[PROVIDED DATA]
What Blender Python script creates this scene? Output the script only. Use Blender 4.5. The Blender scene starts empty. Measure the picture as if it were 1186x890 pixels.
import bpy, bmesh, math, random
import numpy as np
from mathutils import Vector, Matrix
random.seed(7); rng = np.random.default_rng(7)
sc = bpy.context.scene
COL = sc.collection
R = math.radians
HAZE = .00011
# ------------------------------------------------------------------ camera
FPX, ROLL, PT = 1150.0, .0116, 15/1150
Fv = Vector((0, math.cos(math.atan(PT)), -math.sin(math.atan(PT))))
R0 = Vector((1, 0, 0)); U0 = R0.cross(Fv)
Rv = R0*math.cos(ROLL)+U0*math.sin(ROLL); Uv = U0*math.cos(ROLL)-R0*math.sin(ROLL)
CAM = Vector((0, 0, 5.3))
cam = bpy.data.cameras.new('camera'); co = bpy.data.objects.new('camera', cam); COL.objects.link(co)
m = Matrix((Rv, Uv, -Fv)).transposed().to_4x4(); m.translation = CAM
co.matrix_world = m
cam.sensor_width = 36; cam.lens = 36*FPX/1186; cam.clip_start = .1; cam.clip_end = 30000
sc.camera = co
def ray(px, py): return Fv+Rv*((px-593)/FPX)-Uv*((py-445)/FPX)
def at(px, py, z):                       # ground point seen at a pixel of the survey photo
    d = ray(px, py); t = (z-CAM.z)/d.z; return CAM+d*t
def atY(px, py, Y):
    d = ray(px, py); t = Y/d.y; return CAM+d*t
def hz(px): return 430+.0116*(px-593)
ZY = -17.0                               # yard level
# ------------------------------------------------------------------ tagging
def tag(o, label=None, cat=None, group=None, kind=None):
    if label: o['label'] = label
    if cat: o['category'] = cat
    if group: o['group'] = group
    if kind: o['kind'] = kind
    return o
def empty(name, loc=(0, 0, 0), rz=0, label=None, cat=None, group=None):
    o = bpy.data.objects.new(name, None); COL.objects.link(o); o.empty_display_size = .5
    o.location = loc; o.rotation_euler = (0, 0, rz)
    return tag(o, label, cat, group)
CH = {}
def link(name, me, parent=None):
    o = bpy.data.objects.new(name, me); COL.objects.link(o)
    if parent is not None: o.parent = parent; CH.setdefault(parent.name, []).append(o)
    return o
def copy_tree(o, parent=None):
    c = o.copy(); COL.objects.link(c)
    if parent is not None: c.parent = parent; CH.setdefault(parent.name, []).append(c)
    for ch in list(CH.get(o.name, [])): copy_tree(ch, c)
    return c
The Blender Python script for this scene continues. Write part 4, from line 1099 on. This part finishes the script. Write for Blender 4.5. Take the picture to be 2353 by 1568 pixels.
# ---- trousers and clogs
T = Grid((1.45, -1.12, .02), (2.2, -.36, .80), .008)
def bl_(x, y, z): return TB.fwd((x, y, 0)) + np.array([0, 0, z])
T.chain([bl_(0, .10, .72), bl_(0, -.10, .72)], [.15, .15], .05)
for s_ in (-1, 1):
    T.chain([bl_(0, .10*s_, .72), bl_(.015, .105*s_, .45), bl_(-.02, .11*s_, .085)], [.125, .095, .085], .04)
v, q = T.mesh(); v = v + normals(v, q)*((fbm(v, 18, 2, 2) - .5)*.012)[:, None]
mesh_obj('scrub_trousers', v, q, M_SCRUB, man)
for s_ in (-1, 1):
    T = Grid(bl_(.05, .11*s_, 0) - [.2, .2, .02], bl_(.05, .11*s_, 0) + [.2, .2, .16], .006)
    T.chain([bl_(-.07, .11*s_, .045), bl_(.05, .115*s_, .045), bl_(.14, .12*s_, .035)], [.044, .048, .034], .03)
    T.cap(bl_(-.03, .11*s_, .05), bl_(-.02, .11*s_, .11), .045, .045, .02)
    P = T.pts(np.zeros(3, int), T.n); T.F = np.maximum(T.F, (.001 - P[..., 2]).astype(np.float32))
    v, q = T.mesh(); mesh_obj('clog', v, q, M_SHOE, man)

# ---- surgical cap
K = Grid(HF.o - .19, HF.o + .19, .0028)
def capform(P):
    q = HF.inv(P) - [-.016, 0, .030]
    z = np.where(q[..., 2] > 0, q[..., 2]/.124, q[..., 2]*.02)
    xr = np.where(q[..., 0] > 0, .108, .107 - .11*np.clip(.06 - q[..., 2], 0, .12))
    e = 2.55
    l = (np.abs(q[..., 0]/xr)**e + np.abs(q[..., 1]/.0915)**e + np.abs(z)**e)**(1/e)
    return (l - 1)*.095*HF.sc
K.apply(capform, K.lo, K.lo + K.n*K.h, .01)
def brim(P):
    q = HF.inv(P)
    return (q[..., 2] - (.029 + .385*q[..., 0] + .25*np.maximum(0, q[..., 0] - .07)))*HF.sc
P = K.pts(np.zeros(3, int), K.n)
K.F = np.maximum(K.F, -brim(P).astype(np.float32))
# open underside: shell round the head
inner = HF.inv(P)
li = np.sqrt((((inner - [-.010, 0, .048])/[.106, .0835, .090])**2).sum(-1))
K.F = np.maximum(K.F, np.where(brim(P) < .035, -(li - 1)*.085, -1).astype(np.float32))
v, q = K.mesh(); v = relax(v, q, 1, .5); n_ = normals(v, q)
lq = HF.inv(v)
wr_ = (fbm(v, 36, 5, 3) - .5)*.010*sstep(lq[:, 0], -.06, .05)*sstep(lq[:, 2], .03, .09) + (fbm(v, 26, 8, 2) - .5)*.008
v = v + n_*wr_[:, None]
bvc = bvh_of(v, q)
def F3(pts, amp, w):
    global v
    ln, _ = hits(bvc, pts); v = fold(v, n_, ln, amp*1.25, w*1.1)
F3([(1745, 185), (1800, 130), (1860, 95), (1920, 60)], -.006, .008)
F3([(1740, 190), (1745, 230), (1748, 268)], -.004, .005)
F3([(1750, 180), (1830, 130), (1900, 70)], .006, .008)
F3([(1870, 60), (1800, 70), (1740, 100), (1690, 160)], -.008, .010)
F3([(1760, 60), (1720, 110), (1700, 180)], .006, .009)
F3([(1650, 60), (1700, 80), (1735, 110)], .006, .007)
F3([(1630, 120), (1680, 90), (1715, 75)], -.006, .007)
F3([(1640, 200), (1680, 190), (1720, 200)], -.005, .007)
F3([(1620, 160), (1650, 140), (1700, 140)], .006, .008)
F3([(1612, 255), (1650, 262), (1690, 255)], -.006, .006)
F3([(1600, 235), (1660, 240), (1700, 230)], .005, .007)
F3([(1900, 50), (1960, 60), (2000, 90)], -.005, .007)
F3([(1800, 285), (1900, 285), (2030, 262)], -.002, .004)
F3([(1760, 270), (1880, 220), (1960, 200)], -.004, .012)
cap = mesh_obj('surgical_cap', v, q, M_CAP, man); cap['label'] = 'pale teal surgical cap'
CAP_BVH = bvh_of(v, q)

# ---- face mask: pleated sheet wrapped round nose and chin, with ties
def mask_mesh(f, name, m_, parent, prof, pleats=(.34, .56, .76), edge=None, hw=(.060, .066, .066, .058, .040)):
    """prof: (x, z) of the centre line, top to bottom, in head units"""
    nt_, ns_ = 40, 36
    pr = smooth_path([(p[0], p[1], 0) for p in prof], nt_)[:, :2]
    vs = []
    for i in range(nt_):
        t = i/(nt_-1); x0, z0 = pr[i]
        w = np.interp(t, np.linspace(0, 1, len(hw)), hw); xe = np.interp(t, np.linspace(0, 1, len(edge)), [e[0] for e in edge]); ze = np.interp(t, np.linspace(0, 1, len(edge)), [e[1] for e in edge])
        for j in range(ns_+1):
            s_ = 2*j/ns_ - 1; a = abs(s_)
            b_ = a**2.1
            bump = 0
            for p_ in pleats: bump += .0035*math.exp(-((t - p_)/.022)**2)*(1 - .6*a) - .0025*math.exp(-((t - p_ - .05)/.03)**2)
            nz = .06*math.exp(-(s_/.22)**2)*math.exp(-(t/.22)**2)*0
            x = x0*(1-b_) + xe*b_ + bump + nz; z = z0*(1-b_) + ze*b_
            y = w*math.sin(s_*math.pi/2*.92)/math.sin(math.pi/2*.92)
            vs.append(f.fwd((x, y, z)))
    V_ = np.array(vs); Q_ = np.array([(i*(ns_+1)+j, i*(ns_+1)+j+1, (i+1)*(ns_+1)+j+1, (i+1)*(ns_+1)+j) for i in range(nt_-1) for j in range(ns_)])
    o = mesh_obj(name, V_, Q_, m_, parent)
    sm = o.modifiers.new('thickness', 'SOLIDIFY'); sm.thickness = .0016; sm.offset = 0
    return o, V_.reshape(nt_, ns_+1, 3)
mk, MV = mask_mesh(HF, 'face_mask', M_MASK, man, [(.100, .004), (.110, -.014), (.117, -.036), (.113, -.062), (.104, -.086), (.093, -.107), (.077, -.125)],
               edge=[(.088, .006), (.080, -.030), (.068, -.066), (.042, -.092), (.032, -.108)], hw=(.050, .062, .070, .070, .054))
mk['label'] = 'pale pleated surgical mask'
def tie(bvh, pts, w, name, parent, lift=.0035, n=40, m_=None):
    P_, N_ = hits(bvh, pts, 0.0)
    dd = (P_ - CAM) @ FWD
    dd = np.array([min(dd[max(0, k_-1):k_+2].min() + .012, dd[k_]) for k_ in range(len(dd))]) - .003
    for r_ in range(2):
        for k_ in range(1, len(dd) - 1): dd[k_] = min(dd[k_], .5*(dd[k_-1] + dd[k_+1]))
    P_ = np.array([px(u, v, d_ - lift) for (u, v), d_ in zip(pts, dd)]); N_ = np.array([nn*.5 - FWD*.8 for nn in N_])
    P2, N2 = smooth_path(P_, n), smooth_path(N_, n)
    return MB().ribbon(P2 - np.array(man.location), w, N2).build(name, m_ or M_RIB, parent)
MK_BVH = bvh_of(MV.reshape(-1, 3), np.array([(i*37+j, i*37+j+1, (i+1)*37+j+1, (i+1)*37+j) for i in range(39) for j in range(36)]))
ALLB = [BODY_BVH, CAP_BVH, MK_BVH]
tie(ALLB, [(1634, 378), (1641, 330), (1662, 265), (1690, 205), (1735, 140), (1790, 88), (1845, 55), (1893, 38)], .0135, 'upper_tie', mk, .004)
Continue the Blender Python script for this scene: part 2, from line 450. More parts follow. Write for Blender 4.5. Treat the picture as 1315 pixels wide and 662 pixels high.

[GIVEN PROBLEM]
Select the lines that carry the string "pixels" and copy them.

[TASK OUTPUT]
What Blender Python script creates this scene? Output the script only. Use Blender 4.5. The Blender scene starts empty. Measure the picture as if it were 1186x890 pixels.
The Blender Python script for this scene continues. Write part 4, from line 1099 on. This part finishes the script. Write for Blender 4.5. Take the picture to be 2353 by 1568 pixels.
Continue the Blender Python script for this scene: part 2, from line 450. More parts follow. Write for Blender 4.5. Treat the picture as 1315 pixels wide and 662 pixels high.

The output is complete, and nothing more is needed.